Pada Senin (31/7/2023), KRI Slamet Riyadi menjadi sasaran tembak beberapa KRI dan pengeboman menggunakan bom MK-12 dari pesawat tempur F-16 dalam Latihan Gabungan TNI ”Dharma Yudha” 2023. Penembakan rudal disaksikan Panglima TNI Laksamana Yudo Margono, beberapa menteri, dan para undangan dari KRI dr Radjiman Wedyodiningrat-992.
KRI Slamet Riyadi masuk ke jajaran TNI AL sejak tahun 1987. Kapal perang bekas Belanda ini tidak lagi dioperasikan sejak Agustus 2019. Amrin adalah komandan terakhir KRI Slamet Riyadi.
”Saya sudah lama tidak memantau perkembangan kapal karena saat ini bertugas di Mabes TNI di Koorsmin (Koordinator Administrasi) Panglima TNI. Jadi, saya kurang monitor kapal apa yang nanti akan jadi sasaran penembakan. Saya tahu saat di lokasi ini. Begitu tahu bahwa sasarannya KRI Slamet Riyadi, tentu saya sempat kaget. Itu kapal kenangan karena saya dapat promosi jabatan komandan dan promosi pangkat kolonel di kapal itu. Itu juga merupakan pelayaran farewell, perpisahan, dari KRI Slamet Riyadi,” kata Amrin.

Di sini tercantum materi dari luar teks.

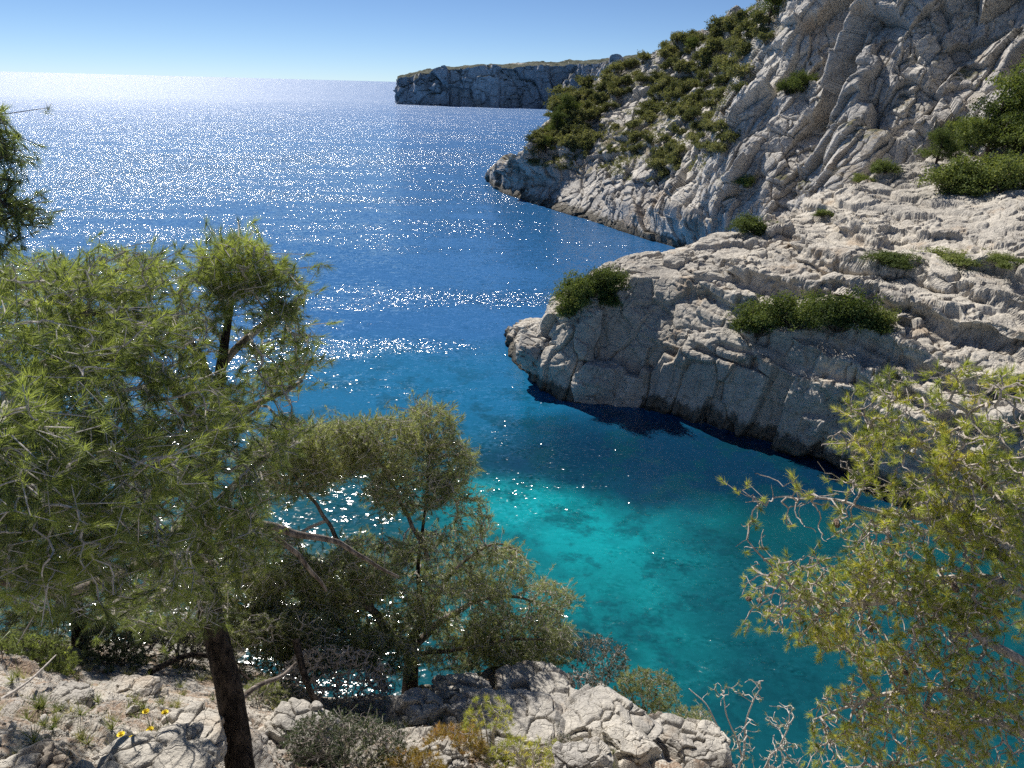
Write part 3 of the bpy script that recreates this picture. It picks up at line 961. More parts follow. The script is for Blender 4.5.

Baca juga: Operasi Laut Gabungan Latgab TNI 2023
Amrin merasa bangga dengan KRI Slamet Riyadi karena kapal perang bekas Belanda itu sudah bertugas dengan baik.
Amrin merasa bangga dengan KRI Slamet Riyadi karena kapal perang bekas Belanda itu sudah bertugas dengan baik, sudah berprestasi. ”Saya bangga karena hingga akhir, ia tetap bermanfaat,” kata Amrin sambil tertawa kecil.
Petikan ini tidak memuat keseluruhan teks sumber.